Tesla has filed a lawsuit against a former engineer, accusing him of stealing trade secrets from the company's Optimus humanoid robot project and using those secrets to launch a competing startup.
The lawsuit, filed on Wednesday and first reported by Bloomberg, accuses Jay Li of misappropriating Tesla's trade secrets related to the development of "advanced robotic hand sensors" to establish his startup, Proception.
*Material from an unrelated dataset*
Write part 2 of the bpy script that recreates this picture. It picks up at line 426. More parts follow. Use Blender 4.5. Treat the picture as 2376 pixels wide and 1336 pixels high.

Backed by Y Combinator, Proception focuses on manufacturing robotic hands.
The complaint states that Li worked at Tesla from August 2022 to September 2024 and downloaded confidential information about Optimus onto two personal smartphones.
According to the filing, during his final months at Tesla, Li researched "humanoid robot hands" on his work computer and conducted internet searches about venture capital and funding sources for other startups.
"Proception was founded less than a week after Li left Tesla," the lawsuit claims. "Within just five months, Proception publicly claimed it had 'successfully built' advanced humanoid robot hands—designs strikingly similar to what Li had worked on while at Tesla."
Proception's website states that the company aims to "revolutionize human-machine interaction" by creating the world’s most advanced humanoid hands.
Tesla's Optimus robot project has faced challenges since the company announced in 2021 that it was developing a humanoid robot, known as the Tesla Bot. In 2022, Tesla stated the robot would be released alongside other new products in 2023, but Optimus remains under development.
In July 2024, Tesla's Elon Musk said the company would begin selling the robot by 2026. Just months later, during Tesla's "We, Robot" event in October 2024, the showcased Optimus robots were primarily controlled remotely by humans.